Em outro cenário, caso Fux vote pela validade imediata da lei, as atuais bancadas serão mantidas nas casas legislativas, pelo menos por ora, pois o julgamento abrangerá somente a alínea ;L; da legislação. Há outros 31 recursos contra a norma tramitando no Supremo.
Uso da máquina
Condenado em 2005 pelo Tribunal de Justiça de Minas Gerais, Leonídio Bouças é acusado de uso da máquina estatal em proveito próprio, na época em que era secretário municipal em Uberlândia (MG).

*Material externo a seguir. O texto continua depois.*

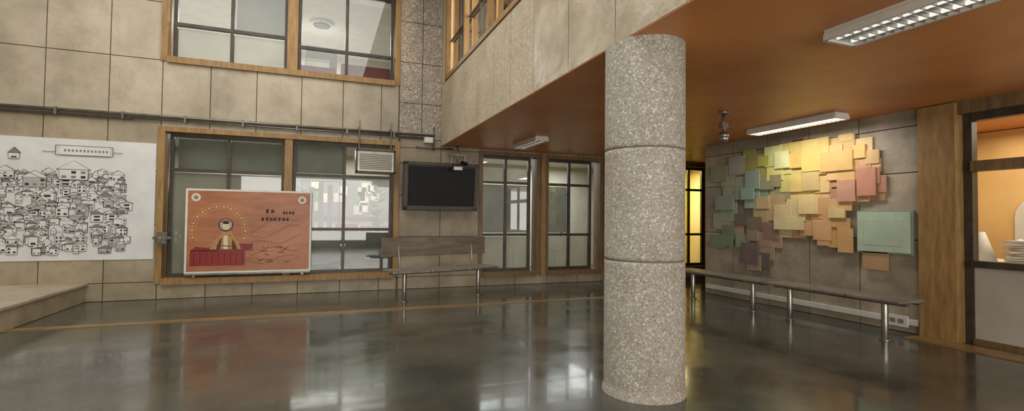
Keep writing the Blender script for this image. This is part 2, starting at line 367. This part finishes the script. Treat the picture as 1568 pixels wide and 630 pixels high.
rect(B,RED,PX(290),PX(372),PZ(408),PZ(386)); rect(B,RED,PX(326),PX(384),PZ(386),PZ(376))
B.poly(RED,[(PX(x),yy[0],PZ(y)) for x,y in((290,386),(298,380),(316,382),(326,378),(326,386))])
line(B,GOLD,PX(290),PZ(386),PX(330),PZ(386),w=.008)
for k in range(9): line(B,BRN,PX(296+k*9),PZ(406),PX(296+k*9),PZ(390),w=.004)
yy[0]-=.001
ROBE=mat("poster_robe",(150,112,64),(186,146,92),scale=25)
B.poly(ROBE,[(PX(x),yy[0],PZ(y)) for x,y in((318,384),(324,372),(333,364),(336,356),(350,356),(354,365),(361,372),(366,384))])
B.poly(BRN,[(PX(x),yy[0]-.0004,PZ(y)) for x,y in((328,384),(332,372),(337,366),(334,384))])
B.poly(BRN,[(PX(x),yy[0]-.0004,PZ(y)) for x,y in((352,384),(352,368),(357,376),(360,384))])
disc(B,BRN,PX(342),PZ(348),.105,.105)
yy[0]-=.001
disc(B,GRY,PX(342),PZ(348),.085,.09); B.poly(CRM,[(PX(x),yy[0],PZ(y)) for x,y in((339,384),(339,364),(345,364),(346,384))])
yy[0]-=.001
disc(B,CRM,PX(342),PZ(350),.045,.055); disc(B,BRN,PX(342),PZ(344),.055,.03); line(B,BRN,PX(328),PZ(378),PX(356),PZ(380),w=.012)
yy[0]-=.001
for d in(-.016,.016): disc(B,BRN,PX(342)+d,PZ(350),.006,.004,8)
line(B,BRN,PX(342)-.012,PZ(353),PX(342)+.012,PZ(353),w=.004)
for (cx,cy,n,w_) in((412,327,2,.06),(440,329,4,.04),(420,339,7,.05)):
    for k in range(n):
        xx=PX(cx)+(k-n/2)*w_*1.2+.02; zz=PZ(cy)
        for _ in range(6):
            a=random.uniform(-.4,.4)*w_;c_=random.uniform(-.5,.5)*w_
            if random.random()<.5: line(B,BRN,xx-w_*.4,zz+c_,xx+w_*.4,zz+c_+.005,w=.008)
            else: line(B,BRN,xx+a,zz-w_*.5,xx+a+.004,zz+w_*.5,w=.008)
LT=mat("poster_highlight",(204,146,104)); LT2=mat("poster_shade",(116,64,38))
for k in range(9):
    px=[(380+i*10,402-k*6+5*math.sin(i*.8+k)-i*(.6+k*.25)) for i in range(9)]
    for (a,b_),(c_,d) in zip(px,px[1:]): line(B,LT if k%2 else LT2,PX(a),PZ(b_),PX(c_),PZ(d),w=.005)
for k in range(26):
    cx=random.uniform(388,440);cy=random.uniform(378,408); line(B,random.choice([GOLD,LT,LT2]),PX(cx),PZ(cy),PX(cx+random.uniform(3,10)),PZ(cy+random.uniform(-3,3)),w=.012)
yy[0]-=.001
for x in(297,462): disc(B,CRM,PX(x),PZ(308 if x<300 else 309),.065,.065,24)
yy[0]-=.001
for x in(297,462): disc(B,INKG,PX(x),PZ(308 if x<300 else 309),.03,.03,24)
B.box(DSTEEL,x0-.02,x1+.02,yb-.02,yb+.03,z0-.055,z0-.03)
for x in(x0+.1,x1-.1): B.box(DSTEEL,x-.02,x+.02,yb,yb+.05,.325,z0-.055)
B.done()

# ------------------------------------------------------------ hanging ventilator box
V=MB("wall_air_conditioner")
V.box(STEEL,.54,1.2,8.72,9.0,2.06,2.46)
V.box(PANEL,.60,1.14,8.715,8.722,2.12,2.40)
for k in range(9): V.box(DSTEEL,.60,1.14,8.705,8.72,2.125+k*.031,2.133+k*.031)
V.box(BRONZE,.54,1.2,8.70,8.722,2.06,2.09);V.box(BRONZE,.54,1.2,8.70,8.722,2.43,2.46);V.box(BRONZE,.54,.57,8.70,8.722,2.06,2.46);V.box(BRONZE,1.17,1.2,8.70,8.722,2.06,2.46)
for x in(.6,1.14): V.cyl(DSTEEL,(x,8.86,2.46),(x,8.86,2.98),.012); V.box(DSTEEL,x-.01,x+.01,8.86,9.05,2.86,2.88)
V.done(.004)

# ------------------------------------------------------------ TV
T=MB("wall_television"); rx=Matrix.Rotation(math.radians(4),3,'X'); pv=(2.06,8.9,1.87)
T.box(TVF,1.36,2.74,8.83,8.92,1.44,2.31,rx,pv)
T.box(BLACK,1.45,2.66,8.815,8.84,1.53,2.23,rx,pv)
for a in((1.36,2.74,2.25,2.31),(1.36,2.74,1.44,1.52),(1.36,1.44,1.44,2.31),(2.67,2.74,1.44,2.31)): T.box(TVF,a[0],a[1],8.80,8.84,a[2],a[3],rx,pv)
T.box(BLACK,1.8,2.3,8.9,9.05,1.7,2.1)
T.done(.008)
G=MB("ceiling_sensor_mount")
G.cyl(DSTEEL,(2.28,8.6,S-.01),(2.28,8.6,2.2),.016); G.box(DSTEEL,2.12,2.46,8.57,8.63,2.42,2.45); G.box(DSTEEL,2.14,2.18,8.57,8.62,2.28,2.43)
G.box(STEEL,2.2,2.36,8.53,8.66,2.16,2.22); G.cyl(BLACK,(2.36,8.6,2.3),(2.42,8.5,2.27),.035); G.cyl(STEEL,(2.28,8.6,S-.01),(2.28,8.6,S-.03),.06)
G.box(DSTEEL,2.40,2.44,8.58,8.62,2.3,2.43)
G.done()

# ------------------------------------------------------------ benches
def bench(name,cx,cy,length,width,ang,zt=.48,back=False,nlegs=2):
    b=MB(name); Rm=Matrix.Rotation(ang,3,'Z'); P=Vector((cx,cy,0))
    def bx(m,x0,x1,y0,y1,z0,z1): b.box(m,cx+x0,cx+x1,cy+y0,cy+y1,z0,z1,Rm,P)
    def pt(x,y,z): return Rm@Vector((x,y,0))+Vector((cx,cy,z))
    h=length/2;w=width/2
    for k in range(3):
        a=-h+k*length/3; bx(SEAT,a+.006,a+length/3-.006,-w,w,zt-.028,zt)
        bx(STEEL,a+.006,a+length/3-.006,-w-.006,-w+.012,zt-.04,zt-.004)
    bx(DSTEEL,-h+.05,h-.05,-.03,.03,zt-.075,zt-.028)
    for k in range(nlegs):
        x=-h+.28+(length-.56)*k/(nlegs-1)
        b.cyl(STEEL,pt(x,0,0.012),pt(x,0,zt-.05),.034,seg=20); b.cyl(STEEL,pt(x,0,0),pt(x,0,.014),.055,seg=20)
        bx(DSTEEL,x-.025,x+.025,-w+.04,w-.04,zt-.055,zt-.028)
        if back: b.cyl(STEEL,pt(x,w-.02,zt-.03),pt(x,w+.05,.98),.014)
    if back:
        bx(BENW,-h,h,w+.02,w+.05,.68,.98)
    return b.done(.004)
SEAT=mat("bench_seat_metal",(128,123,112),(152,146,134),rough=.35,metal=.4,scale=5)
BENW=mat("dark_bench_wood",(92,82,68),(120,109,94),rough=.3,scale=3,stretch=(1,1,5))
bench("metal_bench",5.83,5.98,1.78,.42,math.radians(90))
bench("metal_bench",5.83,4.18,1.74,.42,math.radians(90))
bench("waiting_bench",1.87,7.85,1.9,.42,math.radians(15),zt=.5,back=True)

# ------------------------------------------------------------ low plinth left
P_=MB("stone_plinth"); P_.box(TILE_D,-5.57,-3.2,6.0,YB-.005,0,.24); P_.box(TILE,-5.58,-3.17,5.97,YB-.005,.24,.285); P_.done(.01)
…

De acordo com a sentença, Bouças teria promovido a própria campanha a deputado estadual em 2002. Ao concluir que houve enriquecimento ilícito e prejuízo ao erário, a Justiça suspendeu os direitos políticos do ex-deputado.
MEMÓRIA
Impasse em dose dupla
O autor do primeiro recurso contra a Lei da Ficha Limpa julgado pelo Supremo Tribunal Federal (STF) foi o ex-governador do Distrito Federal Joaquim Roriz (PSC). No processo, Roriz contestava decisão do Tribunal Superior Eleitoral (TSE), que havia barrado sua candidatura ao GDF com base na alínea ;K; da lei, que torna inelegíveis aqueles que renunciaram ao mandato para escapar da cassação. Em 2007, Roriz abriu mão do mandato de senador após ser flagrado negociando a partilha de um cheque de R$ 2,2 milhões do empresário Nenê Constantino. Em setembro último, houve empate na análise do recurso de Roriz no STF. Após muita discussão, não houve consenso entre os 10 ministros presentes em plenário, que decidiram suspender a sessão sem proclamar resultado. Antes de o STF voltar a se reunir para definir o impasse, Roriz desistiu da candidatura e o processo acabou arquivado.
Em outubro, já depois do primeiro turno das eleições, o Supremo voltou a analisar uma ação sobre a Ficha Limpa, ao apreciar recurso do candidato ao Senado Jader Barbalho (PMDB-PA). O paraense renunciou ao mandato de senador em 2001 para escapar de um processo por quebra de decoro parlamentar. Na época, Jader foi acusado de mentir ao Senado sobre o suposto envolvimento com o desvio de dinheiro. No STF, houve novo empate. A saída encontrada pelos ministros, na ocasião, foi a manutenção da decisão do TSE, que havia vetado a candidatura de Jader.